(DIRECTIONS) Leave out every picture, then output exactly the lines between the ones holding "no objects yet." and "SC.camera = cam", inclusive, and nothing beyond them.

(GIVEN DATA)
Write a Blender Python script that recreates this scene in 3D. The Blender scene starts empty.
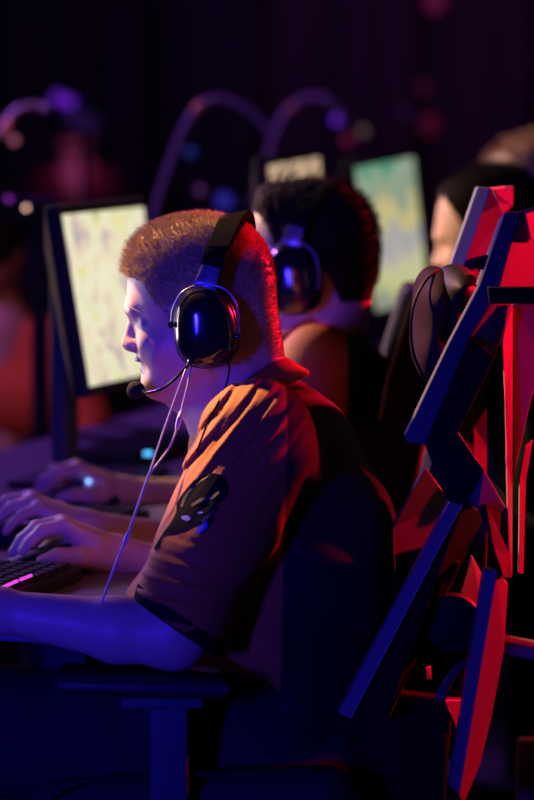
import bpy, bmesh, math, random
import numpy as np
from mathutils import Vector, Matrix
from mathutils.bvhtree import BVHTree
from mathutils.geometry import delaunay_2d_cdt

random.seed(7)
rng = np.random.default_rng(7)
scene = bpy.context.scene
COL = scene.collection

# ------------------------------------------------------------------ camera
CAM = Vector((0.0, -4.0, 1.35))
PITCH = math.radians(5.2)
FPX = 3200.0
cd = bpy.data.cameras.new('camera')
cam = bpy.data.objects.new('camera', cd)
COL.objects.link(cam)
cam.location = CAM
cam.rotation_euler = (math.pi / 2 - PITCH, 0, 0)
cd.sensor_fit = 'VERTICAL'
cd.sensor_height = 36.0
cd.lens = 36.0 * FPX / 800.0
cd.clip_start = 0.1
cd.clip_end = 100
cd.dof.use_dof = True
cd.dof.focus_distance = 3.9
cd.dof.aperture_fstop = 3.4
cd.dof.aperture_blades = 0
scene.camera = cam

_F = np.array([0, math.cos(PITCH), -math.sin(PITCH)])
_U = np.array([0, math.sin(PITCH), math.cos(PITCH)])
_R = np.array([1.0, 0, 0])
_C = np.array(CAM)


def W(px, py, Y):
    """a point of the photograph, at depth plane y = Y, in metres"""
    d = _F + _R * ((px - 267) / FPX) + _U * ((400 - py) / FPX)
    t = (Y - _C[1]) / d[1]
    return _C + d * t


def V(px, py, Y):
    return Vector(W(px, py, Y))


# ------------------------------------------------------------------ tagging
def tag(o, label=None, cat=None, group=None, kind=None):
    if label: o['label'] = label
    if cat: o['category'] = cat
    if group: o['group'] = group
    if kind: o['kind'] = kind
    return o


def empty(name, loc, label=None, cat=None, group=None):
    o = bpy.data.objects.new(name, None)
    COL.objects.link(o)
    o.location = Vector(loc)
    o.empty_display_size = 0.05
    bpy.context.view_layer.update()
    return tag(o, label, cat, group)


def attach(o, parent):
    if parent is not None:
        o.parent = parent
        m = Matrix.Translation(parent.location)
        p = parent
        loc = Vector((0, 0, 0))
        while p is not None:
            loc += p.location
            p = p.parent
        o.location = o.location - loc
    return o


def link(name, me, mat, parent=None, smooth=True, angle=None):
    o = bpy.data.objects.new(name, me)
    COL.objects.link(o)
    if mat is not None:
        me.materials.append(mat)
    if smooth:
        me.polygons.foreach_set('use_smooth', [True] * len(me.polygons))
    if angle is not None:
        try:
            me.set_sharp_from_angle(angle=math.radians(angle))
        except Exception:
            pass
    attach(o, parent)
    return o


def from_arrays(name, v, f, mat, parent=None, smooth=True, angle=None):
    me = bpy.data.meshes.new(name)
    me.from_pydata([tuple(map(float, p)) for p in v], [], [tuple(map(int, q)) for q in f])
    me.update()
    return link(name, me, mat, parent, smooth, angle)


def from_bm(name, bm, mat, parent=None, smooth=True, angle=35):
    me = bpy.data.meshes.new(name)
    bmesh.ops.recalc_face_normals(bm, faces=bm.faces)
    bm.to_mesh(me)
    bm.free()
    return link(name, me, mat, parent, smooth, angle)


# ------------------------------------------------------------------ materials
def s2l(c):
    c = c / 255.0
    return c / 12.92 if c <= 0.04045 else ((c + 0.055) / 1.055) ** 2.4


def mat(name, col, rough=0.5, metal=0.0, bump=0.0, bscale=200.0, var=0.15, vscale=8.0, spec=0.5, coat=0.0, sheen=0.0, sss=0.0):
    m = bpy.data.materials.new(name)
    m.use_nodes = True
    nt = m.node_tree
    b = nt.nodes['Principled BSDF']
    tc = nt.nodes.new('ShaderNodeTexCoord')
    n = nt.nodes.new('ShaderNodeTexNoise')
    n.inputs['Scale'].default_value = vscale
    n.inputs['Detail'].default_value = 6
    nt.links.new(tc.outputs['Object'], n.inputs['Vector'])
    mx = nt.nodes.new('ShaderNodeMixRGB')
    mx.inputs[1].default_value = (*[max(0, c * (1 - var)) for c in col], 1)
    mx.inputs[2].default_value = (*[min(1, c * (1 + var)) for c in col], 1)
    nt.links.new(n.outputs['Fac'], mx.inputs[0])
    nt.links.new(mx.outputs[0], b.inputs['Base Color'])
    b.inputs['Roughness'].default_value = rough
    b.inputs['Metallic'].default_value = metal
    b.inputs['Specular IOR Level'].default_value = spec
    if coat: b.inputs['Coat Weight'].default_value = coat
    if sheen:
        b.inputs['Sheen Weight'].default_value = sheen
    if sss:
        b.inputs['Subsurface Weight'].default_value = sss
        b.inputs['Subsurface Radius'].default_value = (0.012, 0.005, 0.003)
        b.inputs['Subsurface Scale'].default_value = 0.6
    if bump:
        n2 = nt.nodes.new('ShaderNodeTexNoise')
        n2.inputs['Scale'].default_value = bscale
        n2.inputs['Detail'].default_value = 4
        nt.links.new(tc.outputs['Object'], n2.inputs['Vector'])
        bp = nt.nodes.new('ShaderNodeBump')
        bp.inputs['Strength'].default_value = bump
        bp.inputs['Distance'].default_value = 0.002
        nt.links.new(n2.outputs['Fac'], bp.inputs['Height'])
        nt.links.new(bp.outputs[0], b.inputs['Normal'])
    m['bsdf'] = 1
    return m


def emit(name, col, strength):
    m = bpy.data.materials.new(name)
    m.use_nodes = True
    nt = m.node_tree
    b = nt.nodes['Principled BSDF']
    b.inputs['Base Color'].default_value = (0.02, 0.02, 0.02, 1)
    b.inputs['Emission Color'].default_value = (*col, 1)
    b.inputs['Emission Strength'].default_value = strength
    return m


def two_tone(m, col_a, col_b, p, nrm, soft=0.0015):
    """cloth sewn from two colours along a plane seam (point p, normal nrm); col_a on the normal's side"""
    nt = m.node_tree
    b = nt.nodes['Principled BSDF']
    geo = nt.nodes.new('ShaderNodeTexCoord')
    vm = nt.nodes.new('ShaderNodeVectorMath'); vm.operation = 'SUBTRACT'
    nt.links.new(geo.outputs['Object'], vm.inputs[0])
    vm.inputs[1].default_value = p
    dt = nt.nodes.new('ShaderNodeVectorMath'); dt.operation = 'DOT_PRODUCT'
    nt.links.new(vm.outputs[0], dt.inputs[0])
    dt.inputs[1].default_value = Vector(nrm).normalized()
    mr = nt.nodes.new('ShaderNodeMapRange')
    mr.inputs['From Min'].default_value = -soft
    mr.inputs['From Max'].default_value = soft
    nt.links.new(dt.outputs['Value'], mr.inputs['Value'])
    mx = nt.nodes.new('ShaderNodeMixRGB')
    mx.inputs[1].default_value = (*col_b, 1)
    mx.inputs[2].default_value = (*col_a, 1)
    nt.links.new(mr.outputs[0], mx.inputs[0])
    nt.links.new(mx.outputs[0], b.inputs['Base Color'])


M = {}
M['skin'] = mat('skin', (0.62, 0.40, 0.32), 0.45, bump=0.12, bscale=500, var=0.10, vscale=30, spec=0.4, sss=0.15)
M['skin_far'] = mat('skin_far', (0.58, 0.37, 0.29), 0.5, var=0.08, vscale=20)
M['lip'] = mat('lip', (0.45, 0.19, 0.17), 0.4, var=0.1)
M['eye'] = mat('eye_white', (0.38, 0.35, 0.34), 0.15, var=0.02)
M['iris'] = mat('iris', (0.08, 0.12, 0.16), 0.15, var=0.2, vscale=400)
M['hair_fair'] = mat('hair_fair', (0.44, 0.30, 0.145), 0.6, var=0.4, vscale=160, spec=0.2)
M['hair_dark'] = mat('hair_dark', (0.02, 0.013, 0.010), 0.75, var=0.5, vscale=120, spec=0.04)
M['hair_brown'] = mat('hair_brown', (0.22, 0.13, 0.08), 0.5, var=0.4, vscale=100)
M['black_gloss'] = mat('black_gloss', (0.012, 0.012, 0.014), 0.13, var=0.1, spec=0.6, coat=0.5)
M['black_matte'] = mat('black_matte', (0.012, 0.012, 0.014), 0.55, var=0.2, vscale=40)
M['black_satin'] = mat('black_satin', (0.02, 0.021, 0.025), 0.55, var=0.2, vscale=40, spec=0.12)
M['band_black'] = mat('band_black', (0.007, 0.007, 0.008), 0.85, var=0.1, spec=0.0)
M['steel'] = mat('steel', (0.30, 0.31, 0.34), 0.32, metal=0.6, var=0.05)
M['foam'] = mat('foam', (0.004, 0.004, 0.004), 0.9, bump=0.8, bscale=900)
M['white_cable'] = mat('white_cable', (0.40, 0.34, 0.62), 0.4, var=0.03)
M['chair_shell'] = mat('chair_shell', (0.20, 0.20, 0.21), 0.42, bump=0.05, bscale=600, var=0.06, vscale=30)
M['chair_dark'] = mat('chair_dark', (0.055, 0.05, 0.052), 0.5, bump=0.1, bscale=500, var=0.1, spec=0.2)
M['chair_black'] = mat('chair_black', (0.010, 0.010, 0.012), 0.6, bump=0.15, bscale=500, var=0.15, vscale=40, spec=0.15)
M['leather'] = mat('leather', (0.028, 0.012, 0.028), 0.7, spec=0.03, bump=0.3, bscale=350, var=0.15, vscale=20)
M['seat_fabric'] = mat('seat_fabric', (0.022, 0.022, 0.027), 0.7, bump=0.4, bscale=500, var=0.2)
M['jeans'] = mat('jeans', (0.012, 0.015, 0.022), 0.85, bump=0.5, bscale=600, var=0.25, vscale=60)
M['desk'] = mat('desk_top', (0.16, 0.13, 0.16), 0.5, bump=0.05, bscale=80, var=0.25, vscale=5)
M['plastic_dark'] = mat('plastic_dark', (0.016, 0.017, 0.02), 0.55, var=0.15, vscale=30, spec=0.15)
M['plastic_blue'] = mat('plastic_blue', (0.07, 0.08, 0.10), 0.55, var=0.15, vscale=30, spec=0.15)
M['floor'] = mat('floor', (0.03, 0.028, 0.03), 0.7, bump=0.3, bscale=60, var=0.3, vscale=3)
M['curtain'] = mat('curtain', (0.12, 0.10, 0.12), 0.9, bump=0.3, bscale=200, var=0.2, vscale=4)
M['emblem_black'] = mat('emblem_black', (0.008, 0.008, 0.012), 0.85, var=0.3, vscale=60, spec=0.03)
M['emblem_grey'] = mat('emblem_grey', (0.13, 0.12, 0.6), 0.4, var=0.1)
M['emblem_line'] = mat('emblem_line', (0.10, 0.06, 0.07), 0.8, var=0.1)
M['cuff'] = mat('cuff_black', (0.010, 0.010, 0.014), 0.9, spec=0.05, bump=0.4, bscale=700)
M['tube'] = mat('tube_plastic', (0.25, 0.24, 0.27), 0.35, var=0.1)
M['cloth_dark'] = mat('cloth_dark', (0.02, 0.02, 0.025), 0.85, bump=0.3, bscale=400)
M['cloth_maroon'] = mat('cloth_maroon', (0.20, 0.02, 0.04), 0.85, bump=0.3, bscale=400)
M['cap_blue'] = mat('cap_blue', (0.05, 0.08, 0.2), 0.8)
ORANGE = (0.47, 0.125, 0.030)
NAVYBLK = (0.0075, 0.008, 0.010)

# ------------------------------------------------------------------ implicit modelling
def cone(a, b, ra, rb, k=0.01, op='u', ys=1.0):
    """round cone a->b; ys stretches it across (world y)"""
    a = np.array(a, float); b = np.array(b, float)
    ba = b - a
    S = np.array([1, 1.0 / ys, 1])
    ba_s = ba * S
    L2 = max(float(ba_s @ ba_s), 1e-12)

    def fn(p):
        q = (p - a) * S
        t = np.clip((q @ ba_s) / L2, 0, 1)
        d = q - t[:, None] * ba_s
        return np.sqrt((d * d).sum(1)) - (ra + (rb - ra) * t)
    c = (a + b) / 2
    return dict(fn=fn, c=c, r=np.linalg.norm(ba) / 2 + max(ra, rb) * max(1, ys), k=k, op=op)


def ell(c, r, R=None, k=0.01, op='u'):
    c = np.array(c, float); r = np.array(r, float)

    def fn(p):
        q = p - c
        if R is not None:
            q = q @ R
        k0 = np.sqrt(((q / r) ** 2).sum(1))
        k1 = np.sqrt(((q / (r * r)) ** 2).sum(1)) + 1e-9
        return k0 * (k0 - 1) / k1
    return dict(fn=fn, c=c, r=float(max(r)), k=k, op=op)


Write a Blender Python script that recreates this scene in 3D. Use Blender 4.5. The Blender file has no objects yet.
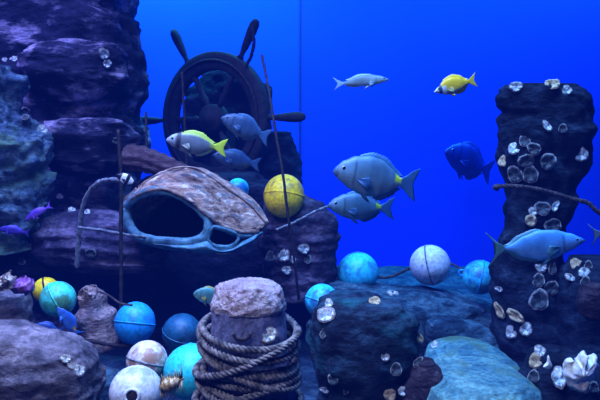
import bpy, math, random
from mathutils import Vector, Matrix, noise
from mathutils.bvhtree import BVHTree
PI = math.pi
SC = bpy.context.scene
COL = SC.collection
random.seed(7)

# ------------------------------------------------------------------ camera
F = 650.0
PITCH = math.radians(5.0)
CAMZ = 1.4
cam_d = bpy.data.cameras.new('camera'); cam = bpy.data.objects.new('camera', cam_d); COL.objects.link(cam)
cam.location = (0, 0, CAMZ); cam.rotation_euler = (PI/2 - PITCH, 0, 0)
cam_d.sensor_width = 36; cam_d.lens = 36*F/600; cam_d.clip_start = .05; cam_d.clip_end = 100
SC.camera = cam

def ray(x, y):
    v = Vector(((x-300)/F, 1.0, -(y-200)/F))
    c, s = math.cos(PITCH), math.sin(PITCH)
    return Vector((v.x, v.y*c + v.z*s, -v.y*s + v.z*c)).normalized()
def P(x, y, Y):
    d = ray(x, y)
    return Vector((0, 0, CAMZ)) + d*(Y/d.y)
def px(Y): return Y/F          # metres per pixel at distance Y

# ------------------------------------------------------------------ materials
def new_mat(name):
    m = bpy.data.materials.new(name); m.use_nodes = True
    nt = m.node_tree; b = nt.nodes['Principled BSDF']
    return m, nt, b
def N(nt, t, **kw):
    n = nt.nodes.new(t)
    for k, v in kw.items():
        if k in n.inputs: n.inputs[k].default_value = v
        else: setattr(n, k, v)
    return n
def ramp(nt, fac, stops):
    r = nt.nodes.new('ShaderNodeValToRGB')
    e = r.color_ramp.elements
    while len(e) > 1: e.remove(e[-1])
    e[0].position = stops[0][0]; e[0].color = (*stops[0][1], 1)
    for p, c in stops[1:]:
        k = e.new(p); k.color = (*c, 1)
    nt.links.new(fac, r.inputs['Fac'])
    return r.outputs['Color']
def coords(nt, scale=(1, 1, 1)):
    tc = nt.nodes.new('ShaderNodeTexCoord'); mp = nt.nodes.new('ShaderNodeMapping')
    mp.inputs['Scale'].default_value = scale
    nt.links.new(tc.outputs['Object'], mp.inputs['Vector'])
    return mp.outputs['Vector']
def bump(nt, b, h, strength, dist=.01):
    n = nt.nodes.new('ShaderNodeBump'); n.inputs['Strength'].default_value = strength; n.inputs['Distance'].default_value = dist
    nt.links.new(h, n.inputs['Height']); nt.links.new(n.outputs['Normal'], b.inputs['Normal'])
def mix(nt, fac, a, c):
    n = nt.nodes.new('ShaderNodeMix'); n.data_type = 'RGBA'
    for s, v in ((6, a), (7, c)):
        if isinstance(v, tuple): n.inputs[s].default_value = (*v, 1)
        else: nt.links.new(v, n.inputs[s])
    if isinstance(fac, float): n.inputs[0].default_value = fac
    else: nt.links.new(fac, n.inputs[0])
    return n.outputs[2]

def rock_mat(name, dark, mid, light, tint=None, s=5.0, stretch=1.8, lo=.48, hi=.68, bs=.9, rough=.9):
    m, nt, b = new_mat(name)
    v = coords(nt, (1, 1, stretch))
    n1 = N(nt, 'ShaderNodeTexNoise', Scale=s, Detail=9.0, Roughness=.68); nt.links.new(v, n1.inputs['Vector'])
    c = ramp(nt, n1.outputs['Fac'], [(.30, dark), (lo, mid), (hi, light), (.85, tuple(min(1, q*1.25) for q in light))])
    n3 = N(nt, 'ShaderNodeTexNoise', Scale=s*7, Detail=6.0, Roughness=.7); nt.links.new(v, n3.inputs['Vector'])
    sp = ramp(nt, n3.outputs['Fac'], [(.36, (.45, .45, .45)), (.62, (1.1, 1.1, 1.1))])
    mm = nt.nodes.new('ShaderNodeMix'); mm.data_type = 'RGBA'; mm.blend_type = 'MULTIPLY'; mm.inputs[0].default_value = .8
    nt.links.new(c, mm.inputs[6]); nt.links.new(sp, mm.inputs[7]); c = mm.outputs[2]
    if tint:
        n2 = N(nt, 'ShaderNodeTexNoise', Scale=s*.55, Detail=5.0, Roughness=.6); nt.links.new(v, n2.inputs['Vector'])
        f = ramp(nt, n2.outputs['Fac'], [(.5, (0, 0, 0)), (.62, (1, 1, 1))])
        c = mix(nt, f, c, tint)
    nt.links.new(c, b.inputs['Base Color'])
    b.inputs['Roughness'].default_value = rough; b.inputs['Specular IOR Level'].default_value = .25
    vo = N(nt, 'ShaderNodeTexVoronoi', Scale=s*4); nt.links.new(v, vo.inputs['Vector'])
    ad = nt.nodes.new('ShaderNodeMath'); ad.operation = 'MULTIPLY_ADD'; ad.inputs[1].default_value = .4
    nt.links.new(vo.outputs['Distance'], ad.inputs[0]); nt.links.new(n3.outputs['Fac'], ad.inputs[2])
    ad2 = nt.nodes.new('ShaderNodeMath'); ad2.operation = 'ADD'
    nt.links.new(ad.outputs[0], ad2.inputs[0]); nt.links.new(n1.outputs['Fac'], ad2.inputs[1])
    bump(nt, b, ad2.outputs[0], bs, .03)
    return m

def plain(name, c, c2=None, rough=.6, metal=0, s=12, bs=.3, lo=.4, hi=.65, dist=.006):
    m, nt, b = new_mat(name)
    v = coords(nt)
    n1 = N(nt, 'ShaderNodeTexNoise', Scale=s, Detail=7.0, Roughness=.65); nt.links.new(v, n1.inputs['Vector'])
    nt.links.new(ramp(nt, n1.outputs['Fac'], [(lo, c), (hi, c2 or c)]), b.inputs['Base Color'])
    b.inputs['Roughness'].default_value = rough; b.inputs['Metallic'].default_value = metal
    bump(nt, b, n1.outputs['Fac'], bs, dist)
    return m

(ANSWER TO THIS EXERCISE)
Write a Blender Python script that recreates this scene in 3D. Use Blender 4.5. The Blender file has no objects yet.
import bpy, math, random
from mathutils import Vector, Matrix, noise
from mathutils.bvhtree import BVHTree
PI = math.pi
SC = bpy.context.scene
COL = SC.collection
random.seed(7)

# ------------------------------------------------------------------ camera
F = 650.0
PITCH = math.radians(5.0)
CAMZ = 1.4
cam_d = bpy.data.cameras.new('camera'); cam = bpy.data.objects.new('camera', cam_d); COL.objects.link(cam)
cam.location = (0, 0, CAMZ); cam.rotation_euler = (PI/2 - PITCH, 0, 0)
cam_d.sensor_width = 36; cam_d.lens = 36*F/600; cam_d.clip_start = .05; cam_d.clip_end = 100
SC.camera = cam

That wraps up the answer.